THE House of Representatives sponsored 327 bills in the first six months as against 132 presented by the Seventh House within the same period under review, House Leader Femi Gbajabiamila said yesterday.
He explained that 264 of the bills have passed through first reading and awaiting second reading, adding that 40 have been referred to committees for further scrutiny.
Gbajabiamila, who addressed reporters in Lagos on the activities of the House, said the bills and resolutions passed were to address issues of insecurity, unemployment, economic reform, reform in the oil and gas sector of the economy among others.
On the rationale behind the presentation of 130 bills for first reading in a day, the House Leader explained: “Our Legislature is presently confronted with so many defective and obsolete provisions in our law.
“What the current House has done is to put its members and the National Institute for Legislative Studies to work and in the course of reviewing existing laws, discovered provisions in our laws that had become obsolete both in language, spirit and effect.
“The institute, therefore, recommended these bills for amendments and repeals. It was an all encompassing exercise targeted at flushing out irrelevant and obsolete provisions from our laws. This step has been applauded by experts and it is the resolve of the House to continue to process these bills until they become law.”

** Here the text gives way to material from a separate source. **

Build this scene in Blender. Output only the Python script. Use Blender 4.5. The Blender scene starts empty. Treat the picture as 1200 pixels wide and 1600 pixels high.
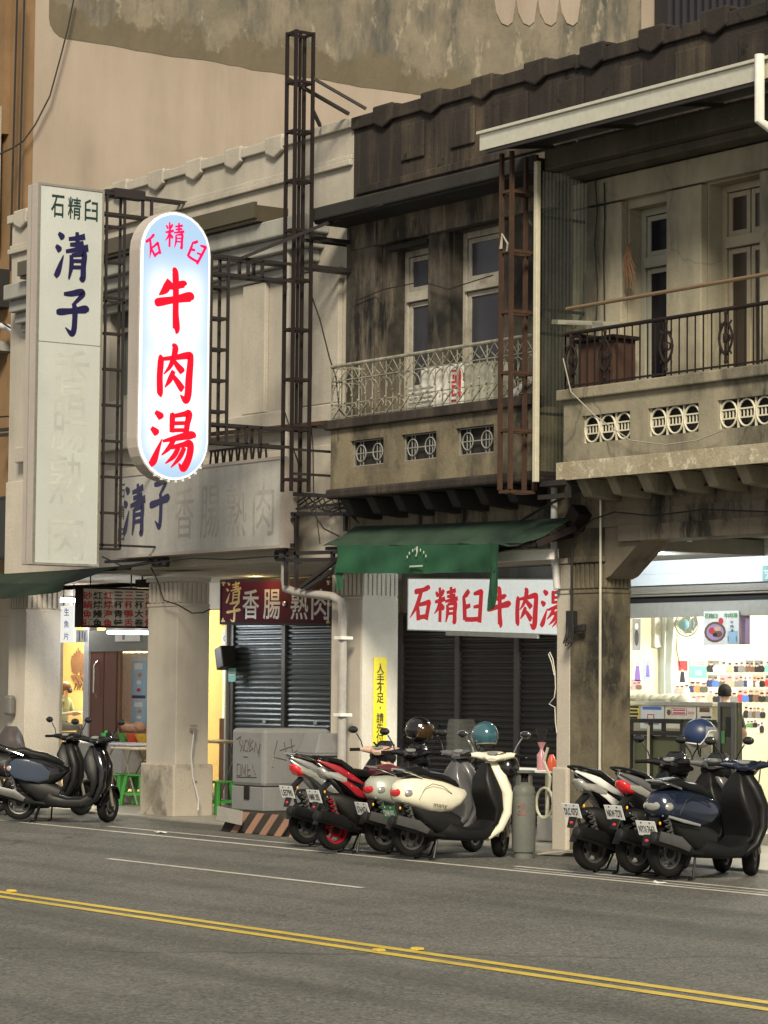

According to him, the House has resolved to investigate so many issues that affect the development of the economy. The investigations, he said, cut across the economic and social spectrum from power to education to Lake Chad to banking.
Gbajabiamila promised that the House would in the coming year and upon resumption, pursue its oversight responsibilities so as to plug leakages and make government more efficient and effective in delivering its socio-economic contract with the people.
“The National Assembly must accept major responsibility for the profligacy that took place in the past and we intended as a House to redress this national embarrassment,” he added.